U.S. actions since the Sept. 11, 2001, terrorist attacks have improved Iran's strategic position, says Richard Clarke, former counterterrorism chief in the Bush and Clinton administrations.
He says Iran has achieved its goals from the 1980s: the overthrow of Saddam Hussein, who invaded Iran in 1980; political rights for Iraq's Shiite majority and free access to Shiite holy sites in the Iraqi cities of Najaf and Karbala.
Iran still faces adversaries in Iraq, including a nationalistic young Shiite leader, Muqtada al-Sadr, and long-term domestic challenges that require Western investment, particularly in its oil industry, says Kenneth Katzman, an Iran expert at the Congressional Research Service.
Clifford Kupchan, an Iran expert at the Eurasia Group, a New York-based research body, says there is a danger that Iran's leaders "will become overconfident and trip."
But U.S. options may be diminishing. "I'm not hopeful that Iran will give much away," says Vali Nasr, a professor of national security affairs at the Naval Postgraduate School in Monterey, Calif.

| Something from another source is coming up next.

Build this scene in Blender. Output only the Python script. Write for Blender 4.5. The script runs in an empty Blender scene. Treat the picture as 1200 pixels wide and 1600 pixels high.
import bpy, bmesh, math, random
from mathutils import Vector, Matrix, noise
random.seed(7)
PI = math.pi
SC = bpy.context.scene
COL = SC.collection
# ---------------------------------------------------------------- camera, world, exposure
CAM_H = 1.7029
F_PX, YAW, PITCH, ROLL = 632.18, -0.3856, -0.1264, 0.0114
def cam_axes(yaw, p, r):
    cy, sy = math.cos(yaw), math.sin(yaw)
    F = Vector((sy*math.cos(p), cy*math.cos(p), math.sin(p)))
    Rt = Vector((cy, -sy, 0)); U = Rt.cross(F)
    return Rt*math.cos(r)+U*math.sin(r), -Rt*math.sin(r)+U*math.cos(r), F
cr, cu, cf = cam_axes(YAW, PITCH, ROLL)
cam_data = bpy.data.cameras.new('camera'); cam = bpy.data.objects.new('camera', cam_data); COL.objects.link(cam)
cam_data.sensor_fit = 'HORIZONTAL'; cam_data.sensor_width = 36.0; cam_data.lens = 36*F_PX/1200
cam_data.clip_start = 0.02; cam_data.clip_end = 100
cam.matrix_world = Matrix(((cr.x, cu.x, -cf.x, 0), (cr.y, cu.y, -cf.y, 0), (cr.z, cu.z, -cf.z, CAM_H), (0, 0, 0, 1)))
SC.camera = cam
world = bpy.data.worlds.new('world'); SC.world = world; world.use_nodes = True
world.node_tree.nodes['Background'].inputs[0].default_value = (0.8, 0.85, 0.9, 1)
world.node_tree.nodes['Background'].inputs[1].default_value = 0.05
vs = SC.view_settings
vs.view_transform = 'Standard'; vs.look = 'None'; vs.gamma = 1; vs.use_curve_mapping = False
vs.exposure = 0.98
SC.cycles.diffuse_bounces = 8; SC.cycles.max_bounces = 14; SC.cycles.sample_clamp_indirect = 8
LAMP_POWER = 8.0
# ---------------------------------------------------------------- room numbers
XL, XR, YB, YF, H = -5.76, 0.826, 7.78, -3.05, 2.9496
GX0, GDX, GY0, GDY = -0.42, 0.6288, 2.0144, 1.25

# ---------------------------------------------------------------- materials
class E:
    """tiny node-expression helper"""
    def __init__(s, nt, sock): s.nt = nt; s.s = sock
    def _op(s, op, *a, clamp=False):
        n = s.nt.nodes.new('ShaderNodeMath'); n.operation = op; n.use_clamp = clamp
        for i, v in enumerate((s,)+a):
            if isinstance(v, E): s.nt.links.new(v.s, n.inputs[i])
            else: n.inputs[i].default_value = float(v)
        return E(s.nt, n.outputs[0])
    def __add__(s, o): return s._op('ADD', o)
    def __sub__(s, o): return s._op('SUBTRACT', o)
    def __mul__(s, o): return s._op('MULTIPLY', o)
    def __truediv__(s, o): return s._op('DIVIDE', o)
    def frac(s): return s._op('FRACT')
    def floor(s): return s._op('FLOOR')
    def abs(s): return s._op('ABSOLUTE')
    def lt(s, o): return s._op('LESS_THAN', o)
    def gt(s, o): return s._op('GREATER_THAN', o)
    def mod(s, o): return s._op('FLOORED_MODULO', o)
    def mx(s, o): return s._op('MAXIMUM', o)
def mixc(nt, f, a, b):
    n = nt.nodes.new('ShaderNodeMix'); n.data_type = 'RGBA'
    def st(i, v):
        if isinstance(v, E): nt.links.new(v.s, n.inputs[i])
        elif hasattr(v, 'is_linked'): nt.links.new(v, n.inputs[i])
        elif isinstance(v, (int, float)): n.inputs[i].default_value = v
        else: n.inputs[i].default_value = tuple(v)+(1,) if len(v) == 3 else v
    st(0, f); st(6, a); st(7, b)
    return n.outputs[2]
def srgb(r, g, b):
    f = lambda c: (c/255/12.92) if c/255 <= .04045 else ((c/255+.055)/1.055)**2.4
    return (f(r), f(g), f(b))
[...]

The top U.S. option — talks between Iran and Britain, France and Germany — has collapsed. Iran last month rejected a European proposal for enhanced economic and political ties in return for giving up efforts to make nuclear fuel.
Other options for dealing with Iran are also problematic:
•Sanctions by Europeans. In return for U.S. backing for their negotiating effort, Germany, France and Britain promised the Bush administration to get tough if Iran resumed its nuclear fuel program. But despite strong rhetoric from France in particular, European governments may balk for fear of further inflating world oil prices. Iran last year produced an average of 4.1 million barrels a day, nearly 5% of the world's total, according to the U.S. Energy Department.
"I think the Europeans will cave but it will be a slow-motion cave," says Ray Takeyh, an Iran scholar at the Council on Foreign Relations, a New York-based think tank.
•Military action. While Bush has said he prefers a diplomatic solution to Iran's nuclear ambitions, he has refused to rule out attacking Iran's nuclear installations. Even Iranians opposed to the Islamic regime believe their country has a right to peaceful nuclear technology.
Any attack would push Iran to increase its support of anti-U.S. groups in Iraq and elsewhere in the Middle East, Clarke says.
Iranian media have also pointed to U.S. government disarray over Hurricane Katrina.
"Katrina proved that America cannot solve its internal problems and is incapable of facing these kinds of natural disasters, so it cannot bring peace and democracy to other parts of the world," wrote an Iranian newspaper, Siyasat-e Ruz, last week.
• Direct negotiations. Sen. Chuck Hagel, R-Neb., a member of the Senate Foreign Relations Committee and possible candidate for president in 2008, has suggested that the administration offer talks with the new Iranian president, who is due in New York City for a U.N. summit this week.
Nasr says such talks would be popular with the Iranian public and could bolster the new president, Mahmoud Ahmadinejad, whose conservative faction thwarted efforts by Iranian reformers to improve ties. However, neither side has requested a meeting. Russian President Vladimir Putin plans to see the Iranian this week.